MOSCOW (Reuters) - President Vladimir Putin called Tuesday for Russia's security services to work out new ways of combating "terrorism," but he bluntly told his army not to launch massive indiscriminate operations in rebel Chechnya.

On a visit to southern Russia, Putin said the mass hostage seizure by Chechen rebels in Moscow last month had shown the need for "new approaches" to deal with such security challenges.

The seizure of more than 700 hostages in a Moscow theater by separatist rebels ended after a 58-hour siege with Russian special forces storming the building in a raid that killed 118 hostages and most of the 50 rebels dead.

But, speaking after his defense minister announced broad new military operations in breakaway Chechnya, Putin said: "They must be of a well-directed, targeted nature. There must be no large-scale massive measures.

"This would be harmful and impermissible," he said.

But the Kremlin chief, speaking in Adygeya region, otherwise maintained his tough stance over Chechnya, a North Caucasus territory where Russian forces have been embroiled in war against separatists for most of the past eight years.

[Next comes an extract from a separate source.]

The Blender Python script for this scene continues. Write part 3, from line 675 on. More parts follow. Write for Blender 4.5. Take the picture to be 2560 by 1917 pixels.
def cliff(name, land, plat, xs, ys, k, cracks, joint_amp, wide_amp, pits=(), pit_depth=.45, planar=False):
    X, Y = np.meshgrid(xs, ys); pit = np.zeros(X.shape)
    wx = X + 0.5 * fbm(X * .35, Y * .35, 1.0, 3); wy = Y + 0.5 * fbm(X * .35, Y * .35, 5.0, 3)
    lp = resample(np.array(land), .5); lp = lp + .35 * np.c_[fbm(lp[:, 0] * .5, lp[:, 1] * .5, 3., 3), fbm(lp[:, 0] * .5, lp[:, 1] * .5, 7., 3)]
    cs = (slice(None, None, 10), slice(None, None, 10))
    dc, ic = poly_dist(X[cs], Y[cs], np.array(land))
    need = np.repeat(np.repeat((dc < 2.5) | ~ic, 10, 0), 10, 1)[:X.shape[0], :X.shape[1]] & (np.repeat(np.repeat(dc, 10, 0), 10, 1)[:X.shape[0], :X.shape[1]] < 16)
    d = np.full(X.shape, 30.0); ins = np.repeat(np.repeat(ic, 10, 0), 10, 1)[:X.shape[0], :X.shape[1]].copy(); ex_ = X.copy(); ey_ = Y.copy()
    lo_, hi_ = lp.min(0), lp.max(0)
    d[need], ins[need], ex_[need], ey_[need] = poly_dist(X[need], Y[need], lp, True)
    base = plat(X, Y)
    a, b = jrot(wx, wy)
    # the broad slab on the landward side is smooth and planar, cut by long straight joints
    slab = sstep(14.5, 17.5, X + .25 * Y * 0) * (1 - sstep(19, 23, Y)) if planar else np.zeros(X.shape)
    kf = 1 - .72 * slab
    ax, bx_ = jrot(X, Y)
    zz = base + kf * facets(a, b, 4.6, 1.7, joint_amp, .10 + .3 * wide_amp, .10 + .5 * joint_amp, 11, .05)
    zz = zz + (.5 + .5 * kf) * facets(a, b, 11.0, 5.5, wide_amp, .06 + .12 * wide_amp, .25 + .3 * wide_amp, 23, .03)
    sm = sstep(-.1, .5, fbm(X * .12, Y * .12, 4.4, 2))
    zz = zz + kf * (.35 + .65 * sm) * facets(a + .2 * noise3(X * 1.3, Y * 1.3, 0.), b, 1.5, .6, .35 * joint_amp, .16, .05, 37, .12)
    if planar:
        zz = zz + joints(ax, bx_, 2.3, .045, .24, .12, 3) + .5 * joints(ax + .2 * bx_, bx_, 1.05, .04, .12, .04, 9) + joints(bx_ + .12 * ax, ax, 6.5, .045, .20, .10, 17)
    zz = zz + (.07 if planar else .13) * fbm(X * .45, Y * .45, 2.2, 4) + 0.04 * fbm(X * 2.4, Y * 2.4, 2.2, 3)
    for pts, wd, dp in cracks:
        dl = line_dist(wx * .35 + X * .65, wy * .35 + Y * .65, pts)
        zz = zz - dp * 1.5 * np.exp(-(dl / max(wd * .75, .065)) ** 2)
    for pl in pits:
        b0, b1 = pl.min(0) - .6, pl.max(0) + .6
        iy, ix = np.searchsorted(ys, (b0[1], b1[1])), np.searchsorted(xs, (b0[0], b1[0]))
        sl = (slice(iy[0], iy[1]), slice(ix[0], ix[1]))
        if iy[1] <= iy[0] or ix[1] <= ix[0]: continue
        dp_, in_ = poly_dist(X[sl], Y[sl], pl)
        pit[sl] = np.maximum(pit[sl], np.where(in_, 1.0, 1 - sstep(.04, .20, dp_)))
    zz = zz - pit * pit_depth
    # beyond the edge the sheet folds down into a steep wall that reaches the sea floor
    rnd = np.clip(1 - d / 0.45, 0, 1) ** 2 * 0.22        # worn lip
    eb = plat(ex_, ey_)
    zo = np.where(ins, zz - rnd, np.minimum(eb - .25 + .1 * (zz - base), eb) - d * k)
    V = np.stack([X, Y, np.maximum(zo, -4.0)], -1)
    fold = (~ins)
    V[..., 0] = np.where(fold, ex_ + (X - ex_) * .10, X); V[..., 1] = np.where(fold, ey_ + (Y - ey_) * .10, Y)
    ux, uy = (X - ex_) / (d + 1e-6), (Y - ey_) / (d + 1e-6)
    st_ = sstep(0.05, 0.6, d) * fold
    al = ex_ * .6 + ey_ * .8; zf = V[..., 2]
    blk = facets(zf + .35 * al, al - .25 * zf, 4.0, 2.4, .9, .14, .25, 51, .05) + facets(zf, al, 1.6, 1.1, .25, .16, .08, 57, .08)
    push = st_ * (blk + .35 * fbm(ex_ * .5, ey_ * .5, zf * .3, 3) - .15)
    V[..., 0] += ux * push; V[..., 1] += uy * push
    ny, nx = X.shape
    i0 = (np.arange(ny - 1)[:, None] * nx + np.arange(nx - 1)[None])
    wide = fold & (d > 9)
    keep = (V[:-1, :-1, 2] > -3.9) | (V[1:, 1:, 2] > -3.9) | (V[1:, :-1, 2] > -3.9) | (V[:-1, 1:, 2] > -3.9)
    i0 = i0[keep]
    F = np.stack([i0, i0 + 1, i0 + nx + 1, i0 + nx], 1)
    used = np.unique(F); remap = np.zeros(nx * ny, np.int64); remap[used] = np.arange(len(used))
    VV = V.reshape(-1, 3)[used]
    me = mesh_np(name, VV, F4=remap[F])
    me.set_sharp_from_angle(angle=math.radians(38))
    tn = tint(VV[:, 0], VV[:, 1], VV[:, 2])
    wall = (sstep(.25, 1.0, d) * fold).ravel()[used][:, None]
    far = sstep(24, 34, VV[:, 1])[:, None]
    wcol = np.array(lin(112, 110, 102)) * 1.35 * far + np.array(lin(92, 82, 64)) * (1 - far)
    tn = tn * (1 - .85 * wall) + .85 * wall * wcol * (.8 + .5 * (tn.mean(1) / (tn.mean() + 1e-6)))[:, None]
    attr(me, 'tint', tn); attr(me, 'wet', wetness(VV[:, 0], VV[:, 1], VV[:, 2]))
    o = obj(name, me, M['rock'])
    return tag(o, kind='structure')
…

"The quicker we rid ourselves of the terrorists, the quicker the situation will normalize in Chechnya," he said in televised remarks during a meeting with Akhmad Kadyrov, head of the Moscow-sponsored Chechnya administration.

The Kremlin has slammed the door on peace talks to end the decades-long conflict in Chechnya despite the theater siege in the heart of Moscow that traumatized Russia.

Defense Minister Sergei Ivanov announced tough new operations in Chechnya last Sunday to smash "new acts of terror."

Since then Russian forces have hunted Chechen "suicide fighters" in the breakaway region and residents there have expressed fears of a Draconian security clampdown.

A human rights group said police in Moscow had been picking up and holding hundreds of ethnic Chechens for hours and sometimes days in arbitrary sweep operations since the theater siege.

"There is an atmosphere of revenge, of collective responsibility," Svetlana Gannushkina of human rights organization Memorial told a news conference.

PUTIN MEETING EU

Putin's emphasis on targeted military action and security measures carried out within the law seemed aimed at reassuring western governments which have voiced concern in the past at massive use of force and alleged rights abuses by the army in Chechnya.

Putin, in what will be his first international outing since the Moscow theater drama, travels to Brussels Nov. 11 for a summit with the European Union at which Chechnya is likely to be a hot topic.

Meanwhile, Denmark's justice minister, on a visit to Moscow Tuesday, was handed new evidence by Russian authorities to support their demand for the extradition of a prominent Chechen separatist.

EU-member Denmark, at Russia's request, detained Akhmed Zakayev, the top aide to fugitive rebel leader Aslan Maskhadov, only days after the end of the Moscow siege but has insisted on more evidence before handing him over.

The Danish minister, Lene Espersen, said Denmark would study the dossier given her by Russian justice authorities before making a decision.

Russian forces withdrew from Chechnya in 1996 after 20 months of fierce fighting which cost thousands of lives.

But Putin sent them back in again in 1999 after attacks in neighboring Dagestan and after nearly 300 people died in bomb attacks on apartment blocks in Russian cities that Moscow blamed on the rebels.